Ora, della crisi cittadina che stiamo vivendo, dopo il default e dopo l’assunzione della Giunta presieduta da Rita Rossa, io capisco poco e so ancor meno. So quasi niente di economia, non m’intendo per nulla di finanza, faccio fatica a seguire i giri complicati delle partecipate, dello stock del debito, dei passaggi romani per ottenere agevolazioni, sovvenzioni, remissioni, prestiti. Ho capito soltanto che la Giunta precedente ci ha lasciato in un mare di guai e che i debiti dovremo ripianarli noi. Cittadini in primo luogo, ma soprattutto lavoratori dell’Ente e delle sue partecipate.
Mi pareva che tutto ciò fosse assodato ormai da mesi e che i dubbi riguardassero soltanto la vera consistenza della cifra e le modalità d’intervento per venirne a capo. La strategia, si direbbe in un’impresa, ma immagino che si dica così anche in un Comune, che comunque in questo caso si è fatto ed è imprenditore. Se le cose stanno così, non capisco perché da qualche settimana a questa parte la strategia è cambiata. O, forse, non capisco perché era diversa quella di prima.

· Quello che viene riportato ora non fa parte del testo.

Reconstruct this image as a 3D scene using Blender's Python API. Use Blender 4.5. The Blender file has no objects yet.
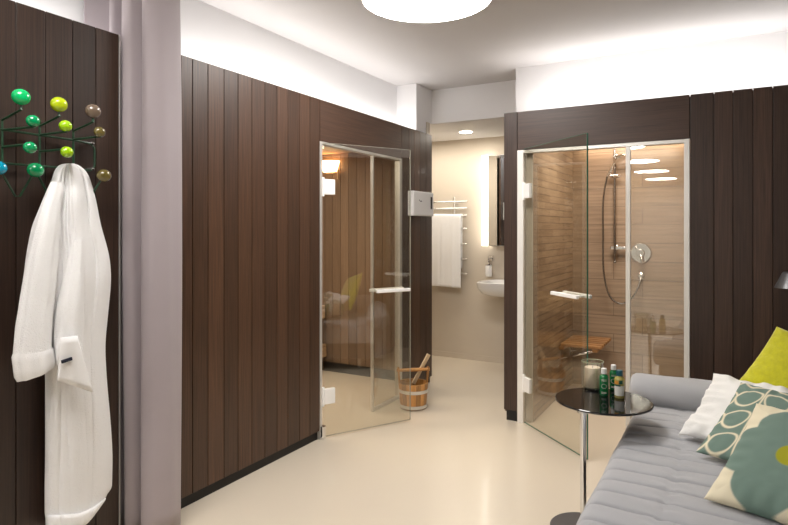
import bpy, bmesh, math, random
from mathutils import Vector, Matrix, noise
random.seed(7)
R = math.radians
F, HC = 590.0, 1.35                       # focal length in pixels, eye height
TH = math.atan2(334, 590); SN, CS = math.sin(TH), math.cos(TH)
col = bpy.context.scene.collection

# ------------------------------------------------------------- measuring helpers
def _ray(px, py):
    x = (px-394)/F
    return Vector((x*CS-SN, x*SN+CS, (230-py)/F))
def onX(px, py, X):
    d = _ray(px, py); t = X/d.x
    return Vector((X, d.y*t, HC+d.z*t))
def onY(px, py, Y):
    d = _ray(px, py); t = Y/d.y
    return Vector((d.x*t, Y, HC+d.z*t))
def Xfor(px, Yv):
    d = _ray(px, 230); return d.x*Yv/d.y

# ------------------------------------------------------------- mesh builder
class MB:
    def __init__(s):
        s.bm = bmesh.new(); s.mi = 0; s.tone = s.bm.faces.layers.float.new('tone'); s.tv = 0.5
    def _mark(s, faces):
        for f in faces:
            f.material_index = s.mi; f[s.tone] = s.tv; f.smooth = True
    def _add(s, vs, fs):
        bv = [s.bm.verts.new(v) for v in vs]; out = []
        for f in fs:
            try: out.append(s.bm.faces.new([bv[i] for i in f]))
            except ValueError: pass
        s._mark(out); return bv
    def box(s, lo, hi, bev=0.0):
        lo, hi = [min(a, b) for a, b in zip(lo, hi)], [max(a, b) for a, b in zip(lo, hi)]
        x0, y0, z0 = lo; x1, y1, z1 = hi
        vs = [(x0,y0,z0),(x1,y0,z0),(x1,y1,z0),(x0,y1,z0),(x0,y0,z1),(x1,y0,z1),(x1,y1,z1),(x0,y1,z1)]
        fs = [(3,2,1,0),(4,5,6,7),(0,1,5,4),(1,2,6,5),(2,3,7,6),(3,0,4,7)]
        before = set(s.bm.faces) if bev else None
        bv = s._add(vs, fs)
        if bev:
            es = set(e for v in bv for e in v.link_edges)
            r = bmesh.ops.bevel(s.bm, geom=list(es), offset=bev, segments=2, affect='EDGES', profile=0.5)
            s._mark([f for f in s.bm.faces if f not in before])
        for v in bv if not bev else ():
            for f in v.link_faces: f.smooth = False
        if bev:
            for f in s.bm.faces:
                if f not in before: f.smooth = False
        return s
    def obox(s, c, ax, ay, az, size, bev=0.0):
        """box about c with unit axes"""
        t = MB(); h = [v/2 for v in size]
        t.box([-a for a in h], h, bev)
        M = Matrix((ax, ay, az)).transposed().to_4x4(); M.translation = Vector(c)
        vs = [tuple(M @ v.co) for v in t.bm.verts]
        t.bm.verts.index_update()
        nv = s._add(vs, [tuple(v.index for v in f.verts) for f in t.bm.faces]); t.bm.free()
        for v in nv:
            for f in v.link_faces: f.smooth = False
        return s
    def tube(s, pts, r, seg=10, closed=False, caps=True, flat=1.0):
        pts = [Vector(p) for p in pts]; n = len(pts)
        rr = r if isinstance(r, (list, tuple)) else [r]*n
        vs = []; up = None
        for i, p in enumerate(pts):
            a = pts[(i-1) % n] if (i > 0 or closed) else p
            b = pts[(i+1) % n] if (i < n-1 or closed) else p
            d = (b-a).normalized()
            if up is None:
                up = d.orthogonal().normalized()
            up = (up - d*up.dot(d)).normalized(); sd = d.cross(up)
            for k in range(seg):
                t = 2*math.pi*k/seg
                vs.append(tuple(p + (up*math.cos(t) + sd*math.sin(t)*flat)*rr[i]))
        fs = []
        m = n if closed else n-1
        for i in range(m):
            for k in range(seg):
                j = (i+1) % n
                fs.append((i*seg+k, i*seg+(k+1) % seg, j*seg+(k+1) % seg, j*seg+k))
        if caps and not closed:
            fs.append(tuple(reversed(range(seg)))); fs.append(tuple((n-1)*seg+k for k in range(seg)))
        s._add(vs, fs); return s
    def cyl(s, a, b, r0, r1=None, seg=20):
        return s.tube([a, b], [r0, r0 if r1 is None else r1], seg)
    def lathe(s, c, prof, seg=32, axis='Z', sx=1.0, sy=1.0):
        vs = []; fs = []
        for r, h in prof:
            for k in range(seg):
                t = 2*math.pi*k/seg; a, b = r*math.cos(t)*sx, r*math.sin(t)*sy
                v = (a, b, h) if axis == 'Z' else ((h, a, b) if axis == 'X' else (b, h, a))
                vs.append((c[0]+v[0], c[1]+v[1], c[2]+v[2]))
        n = len(prof)
        for i in range(n-1):
            for k in range(seg):
                fs.append((i*seg+k, i*seg+(k+1) % seg, (i+1)*seg+(k+1) % seg, (i+1)*seg+k))
        if prof[0][0] > 1e-6: fs.append(tuple(reversed(range(seg))))
        if prof[-1][0] > 1e-6: fs.append(tuple((n-1)*seg+k for k in range(seg)))
        s._add(vs, fs)
        bmesh.ops.remove_doubles(s.bm, verts=s.bm.verts[:], dist=1e-6)
        return s
    def ball(s, c, r, sq=(1, 1, 1), seg=24):
        prof = [(max(r*math.sin(math.pi*i/14), 0), -r*math.cos(math.pi*i/14)*sq[2]) for i in range(15)]
        prof[0] = (0, prof[0][1]); prof[-1] = (0, prof[-1][1])
        return s.lathe(c, prof, seg, sx=sq[0], sy=sq[1])
    def grid(s, P, wrap=False):
        n, m = len(P), len(P[0])
        vs = [tuple(p) for row in P for p in row]; fs = []
        for i in range(n-1):
            for j in range(m if wrap else m-1):
                k = (j+1) % m
                fs.append((i*m+j, i*m+k, (i+1)*m+k, (i+1)*m+j))
        return s._add(vs, fs)
    def prism(s, poly, a, b, fn):
        """poly of 2-D points pushed from a to b; fn(u,v,w)->xyz"""
        n = len(poly)
        vs = [fn(u, v, a) for u, v in poly]+[fn(u, v, b) for u, v in poly]
        fs = [tuple(reversed(range(n))), tuple(range(n, 2*n))]+[(i, (i+1) % n, n+(i+1) % n, n+i) for i in range(n)]
        s._add(vs, fs); return s

def meta(o, label=None, cat=None, group=None, kind=None):
    if label: o['label'] = label
    if cat: o['category'] = cat
    if group: o['group'] = group
    if kind: o['kind'] = kind
    return o
def obj(name, mb, mats, parent=None, origin=(0, 0, 0), angle=35, fix=True):
    """links the builder's shape (given in world coordinates) as one mesh object"""
    off = Vector(origin)
    if parent is not None:
        off = Vector((0, 0, 0)); p = parent
        while p is not None: off += p.location; p = p.parent
    bm = mb.bm
    if fix: bmesh.ops.recalc_face_normals(bm, faces=bm.faces[:])
    bmesh.ops.translate(bm, verts=bm.verts[:], vec=-off)
    me = bpy.data.meshes.new(name); bm.to_mesh(me); bm.free()
    for m in (mats if isinstance(mats, (list, tuple)) else [mats]): me.materials.append(m)
    keep = [p.use_smooth for p in me.polygons]
    me.set_sharp_from_angle(angle=R(angle))
    me.polygons.foreach_set('use_smooth', keep)
    o = bpy.data.objects.new(name, me); col.objects.link(o)
    if parent is not None: o.parent = parent
    else: o.location = off
    return o
def thing(name, loc, label, cat, group=None, kind=None):
    o = bpy.data.objects.new(name, None); col.objects.link(o)
    o.location = loc; o.empty_display_size = 0.05
    return meta(o, label, cat, group, kind)
def structure(name, mb, mats, label, cat, **k):
    return meta(obj(name, mb, mats, **k), label, cat, kind='structure')

# ------------------------------------------------------------- materials
def newmat(name):
    m = bpy.data.materials.new(name); m.use_nodes = True
    nt = m.node_tree; return m, nt, nt.nodes['Principled BSDF']
def node(nt, typ, **kw):
    n = nt.nodes.new(typ)
    for k, v in kw.items(): setattr(n, k, v)
    return n
def simple(name, c, rough=0.5, metal=0.0, bump=0.0, bscale=60, var=0.05, vscale=6, coat=0.0, sheen=0.0, **kw):
    m, nt, b = newmat(name)
    b.inputs['Roughness'].default_value = rough; b.inputs['Metallic'].default_value = metal
    b.inputs['Coat Weight'].default_value = coat
    if sheen: b.inputs['Sheen Weight'].default_value = sheen
    tc = node(nt, 'ShaderNodeTexCoord')
    n = node(nt, 'ShaderNodeTexNoise'); n.inputs['Scale'].default_value = vscale; n.inputs['Detail'].default_value = 4
    nt.links.new(tc.outputs['Object'], n.inputs['Vector'])
    r = node(nt, 'ShaderNodeMapRange'); r.inputs[3].default_value = 1-var; r.inputs[4].default_value = 1+var
    nt.links.new(n.outputs['Fac'], r.inputs[0])
    hs = node(nt, 'ShaderNodeHueSaturation'); hs.inputs['Color'].default_value = (*c, 1)
    nt.links.new(r.outputs[0], hs.inputs['Value']); nt.links.new(hs.outputs[0], b.inputs['Base Color'])
    if bump:
        n2 = node(nt, 'ShaderNodeTexNoise'); n2.inputs['Scale'].default_value = bscale; n2.inputs['Detail'].default_value = 3
        nt.links.new(tc.outputs['Object'], n2.inputs['Vector'])
        bp = node(nt, 'ShaderNodeBump'); bp.inputs['Strength'].default_value = bump; bp.inputs['Distance'].default_value = 0.01
        nt.links.new(n2.outputs['Fac'], bp.inputs['Height']); nt.links.new(bp.outputs[0], b.inputs['Normal'])
    return m
def emit(name, c, s):
    m, nt, b = newmat(name)
    b.inputs['Base Color'].default_value = (*c, 1)
    b.inputs['Emission Color'].default_value = (*c, 1); b.inputs['Emission Strength'].default_value = s
    return m
def woodmat(name, c1, c2, scale=(170, 170, 3.0), rough=0.42, tone=0.45, bump=0.05, fine=6.0):
    """grain runs along the axis with the small scale; each board keeps a tone of its own"""
    m, nt, b = newmat(name)
    tc = node(nt, 'ShaderNodeTexCoord'); mp = node(nt, 'ShaderNodeMapping'); mp.inputs['Scale'].default_value = scale
    at = node(nt, 'ShaderNodeAttribute', attribute_name='tone', attribute_type='GEOMETRY')
    off = node(nt, 'ShaderNodeVectorMath', operation='SCALE'); off.inputs[0].default_value = (3.1, 5.7, 9.3)
    nt.links.new(at.outputs['Fac'], off.inputs['Scale'])
    ad = node(nt, 'ShaderNodeVectorMath', operation='ADD')
    nt.links.new(tc.outputs['Object'], ad.inputs[0]); nt.links.new(off.outputs[0], ad.inputs[1])
    nt.links.new(ad.outputs[0], mp.inputs['Vector'])
    n = node(nt, 'ShaderNodeTexNoise'); n.inputs['Scale'].default_value = 1.0; n.inputs['Detail'].default_value = fine
    n.inputs['Roughness'].default_value = 0.65; n.inputs['Distortion'].default_value = 0.35
    nt.links.new(mp.outputs[0], n.inputs['Vector'])
    cr = node(nt, 'ShaderNodeValToRGB'); e = cr.color_ramp.elements
    e[0].position = 0.28; e[0].color = (*c1, 1); e[1].position = 0.75; e[1].color = (*c2, 1)
    nt.links.new(n.outputs['Fac'], cr.inputs[0])
    mr = node(nt, 'ShaderNodeMapRange'); mr.inputs[3].default_value = 1-tone; mr.inputs[4].default_value = 1+tone
    nt.links.new(at.outputs['Fac'], mr.inputs[0])
    hs = node(nt, 'ShaderNodeHueSaturation'); nt.links.new(cr.outputs[0], hs.inputs['Color']); nt.links.new(mr.outputs[0], hs.inputs['Value'])
    nt.links.new(hs.outputs[0], b.inputs['Base Color']); b.inputs['Roughness'].default_value = rough
    bp = node(nt, 'ShaderNodeBump'); bp.inputs['Strength'].default_value = bump; bp.inputs['Distance'].default_value = 0.004
    nt.links.new(n.outputs['Fac'], bp.inputs['Height']); nt.links.new(bp.outputs[0], b.inputs['Normal'])
    return m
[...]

Nei mesi scorsi, il sindaco si è impegnato personalmente e totalmente al fianco dei cittadini e dei lavoratori. Ha tenuto un filo diretto con Roma, ha cercato il sostegno dei ministri e dei parlamentari locali, ha portato la brandina a Palazzo Rosso, ha marciato con la candela in mano, ha minacciato di incatenarsi se non avesse avuto risposte positive, ha sollecitato, questionato, contrattato con le banche, si è confrontato con le organizzazioni sindacali. Insomma, ha condotto e si è speso in prima persona per un risanamento doveroso, ma non troppo doloroso per i suoi amministrati.
Ora, invece, sempre il sindaco sta annunciando quei tagli, pesanti, che stanno aggiungendo tensione a tensione, disgregazione a disgregazione, disperazione qualche volta, oppure cupa rassegnazione.
Di fronte a tutto ciò, non posso fare a meno di pormi qualche domanda. Ma era giusta la strategia di prima? Nel contrasto fra ieri e oggi, la città sta rischiando di perdere il suo principale, se non unico riferimento aggregativo. Troppo esposto, il potere simbolico del sindaco e la sua capacità di traino risultano indeboliti, affievoliti, messi in discussione da un dibattito che ormai avviene su pronunciamenti che si colorano di pessimismo, di rabbia, di delusione.
Era giusto che il sindaco si esponesse da solo? Non era forse meglio che la sua maggioranza, la sua Giunta, i suoi assessori, intervenissero nelle questioni, distribuendo i pesi e permettendo al sindaco di riappropriarsi della posizione di mediazione, di ricomposizione, di equidistanza che dovrebbe contrassegnare il suo ruolo? Esiste una strategia condivisa? C’è un piano di interventi, che possa essere reso noto ai cittadini e formare oggetto di discussione con le parti sociali?
Beh, se tutto ciò esiste, se si vuol provare a riscrivere il copione, sarà bene che gli altri attori si diano la voce sul palco. Perché, se ci perdiamo il sindaco ci perdiamo l’amministrazione e con essa la città. Non sarà gran cosa agli occhi del mondo, ma io ad Alessandria ci sono nato, ci vivo e ci sono affezionato. Se vado a teatro, preferisco le commedie. Le tragedie non mi sono mai piaciute.